10.03.1928 Париж, Франция, Франция
Успех на конкурсе не пробудил во мне никакого тщеславия. Уже через несколько недель, а в еще большей степени спустя полтора года, после военной службы, итог лет, проведенных в Школе, разочаровал меня; чему я научился в свои двадцать три года в 1928-м и в двадцать пять весной 1930-го? На что я был способен? Первые два года в Школе я работал мало. Так как я не записался в Сорбонну до поступления в Эколь Нормаль, мне пришлось посвятить два года подготовке на степень лиценциата, что оставляло мне достаточно досуга. Я играл в теннис, читал романы — и великие, и просто модные, — посещал Лувр. Я начал ходить на лекции по анализу, которые Э. Леруа читал в Коллеж де Франс (Collège de France), но у меня не хватило упорства. Взялся за толстые тома по гражданскому праву и бросил их через несколько недель. Принялся изучать книги по математике и тоже отступился. Впрочем, когда я оглядываюсь назад, то два последних студенческих года кажутся мне не такими уж бесплодными, какими представлялись в 1928 или 1930 году. Тема моего диплома обязывала меня изучать творчество Канта, начиная с трудов, предшествующих «Критике чистого разума» и кончая «Религией в границах чистого разума». Каждый день, по восемь — десять часов, я читал одну из его «Критик». Не знаю, чему я научился и чего стоило мое понимание кантианства. Экземпляр дипломной работы, который я дал Сартру и Низану (Кант фигурировал в программе конкурсных экзаменов следующего года), затерялся. Я жалею об этом только из любопытства. Нет сомнения, что работа заслуживала яростной критики мышей[3].
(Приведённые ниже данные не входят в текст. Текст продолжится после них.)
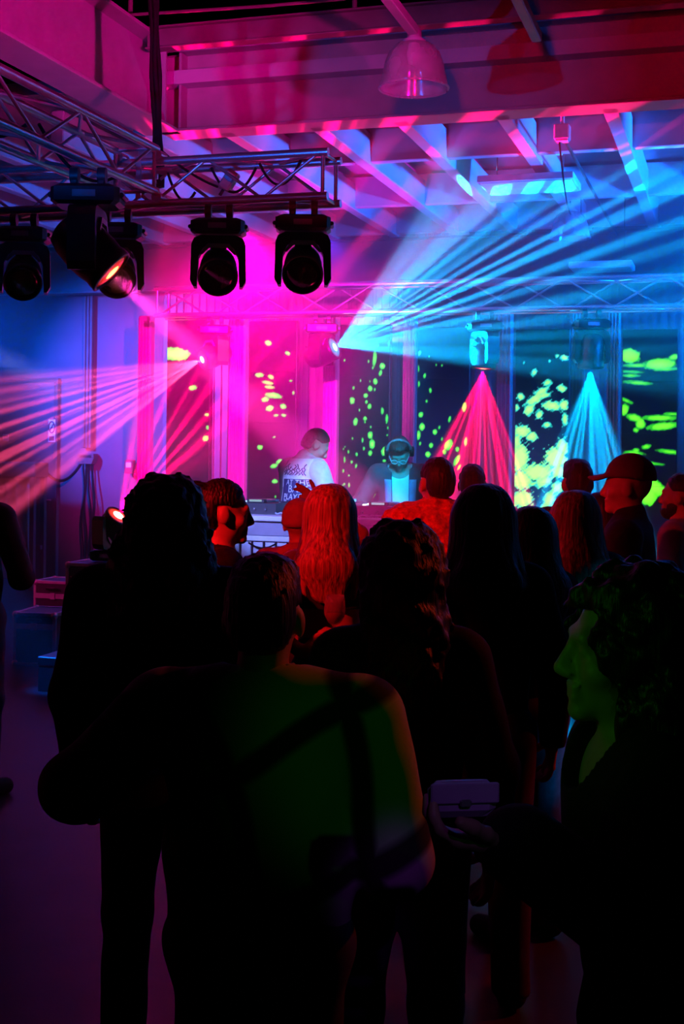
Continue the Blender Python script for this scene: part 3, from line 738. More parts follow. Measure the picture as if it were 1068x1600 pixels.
CL = {
 'black': mat('black cloth', (0.010, 0.010, 0.011), 0.85, 0, 0.3, 40.0, .1, .2), 'char': mat('charcoal cloth', (0.035, 0.034, 0.036), 0.8, 0, 0.25, 40.0, .1, .2),
 'denim': mat('light denim', (0.42, 0.41, 0.46), 0.75, 0, 0.28, 16.0, .15, .3), 'cyan': mat('pale tee', (0.70, 0.76, 0.78), 0.7, 0, 0.06, 10.0),
 'plum': mat('plum shirt', (0.13, 0.035, 0.05), 0.75, 0, 0.2, 20.0), 'fluff': mat('shaggy rust fleece', (0.62, 0.10, 0.06), 0.95, 0, 0.45, 45.0, .6, .2, .6),
 'rose': mat('rose hoodie', (0.30, 0.12, 0.14), 0.85, 0, 0.15, 20.0), 'slate': mat('slate blue shirt', (0.16, 0.18, 0.24), 0.8, 0, 0.15, 20.0),
 'jean': mat('dark jeans', (0.03, 0.035, 0.06), 0.8, 0, 0.25, 30.0), 'stripe': mat('black knit', (0.02, 0.02, 0.025), 0.8, 0, 0.4, 20.0),
 'lining': mat('blue lining', (0.16, 0.28, 0.5), 0.6),
}
def check_cloth():  # wavy dark lines drawn across the base colour
    m = bpy.data.materials.new('jacket cloth with dark lines'); m.use_nodes = True; nt = m.node_tree; b = nt.nodes['Principled BSDF']
    b.inputs['Roughness'].default_value = .85; b.inputs['Specular IOR Level'].default_value = .2
    tc = nt.nodes.new('ShaderNodeTexCoord'); mp = nt.nodes.new('ShaderNodeMapping'); mp.inputs['Rotation'].default_value = (0, R(24), 0)
    nt.links.new(tc.outputs['Object'], mp.inputs['Vector']); last = None
    for ax in ('X', 'Z'):
        wv = nt.nodes.new('ShaderNodeTexWave'); wv.wave_type = 'BANDS'; wv.bands_direction = ax; wv.inputs['Scale'].default_value = 1.3; wv.inputs['Distortion'].default_value = 5.0; wv.inputs['Detail'].default_value = 1
        nt.links.new(mp.outputs[0], wv.inputs['Vector'])
        rp = nt.nodes.new('ShaderNodeValToRGB'); rp.color_ramp.elements[0].position = .04; rp.color_ramp.elements[1].position = .16
        rp.color_ramp.elements[0].color = (.03, .03, .03, 1); rp.color_ramp.elements[1].color = (.42, .42, .38, 1); nt.links.new(wv.outputs['Color'], rp.inputs['Fac'])
        if last is None: last = rp.outputs[0]
        else:
            mx = nt.nodes.new('ShaderNodeMixRGB'); mx.blend_type = 'DARKEN'; mx.inputs[0].default_value = 1; nt.links.new(last, mx.inputs[1]); nt.links.new(rp.outputs[0], mx.inputs[2]); last = mx.outputs[0]
    nt.links.new(last, b.inputs['Base Color'])
    return m
CL['check'] = check_cloth()
def rotx(a): return Matrix.Rotation(a, 4, 'X')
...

Я храню воспоминание об аскетической восторженности того года, прожитого в общении с философом. Я по-прежнему считаю, что извлек из него намного больше, чем из книги Дельбоса (в то время классической) или из курсов лекций, прочитанных тем-то и тем-то. Конечно, если речь идет только о том, чтобы выдержать экзамены или конкурсы, посредники сберегают студентам много времени и сил, снабжая их неким резюме, пригодным для любой цели, этаким философским прет-a-порте. Однако даже для тех, кто не предназначает себя к философскому труду, нет ничего полезнее, чем расшифровывать сложный текст. Еще долго после моего кантианского года все книги казались мне легкими. Я оценивал уровень книги по тому умственному напряжению, которого она от меня требовала.
В год конкурса я должен был серьезно изучать Аристотеля, Ж.-Ж. Руссо и Огюста Конта. Лет тридцать спустя я перечитал почти всего Конта, чтобы помочь кандидатам на звание агреже, в программу которых снова входил Конт. История философии занимала главное место в наших занятиях, и иначе быть не могло, по крайней мере в ту пору.
Из четырех аттестатов по философии один — логика и общая философия — требовал осведомленности в современных дискуссиях. Еще два — психология, этика и социология — смыкались с гуманитарными или общественными науками; таким образом, именно история философии, в еще большей степени, чем логика и общая философия, была для нас связью с вечной философией, philosophia perennis. Надо ли добавлять, что тогда не существовало эквивалента «новым философам»; что даже лучшие профессора (за исключением Бергсона) редко удостаивались чести быть упомянутыми в большой прессе, что они были предметом серии сатирических статей Рене Бенжамена? Если мы хотели вдохновиться творчеством учителя, сдать его в архив или же продолжить его дело, мы имели выбор только между Леоном Брюнсвиком, Аленом и Бергсоном (последний уже не преподавал).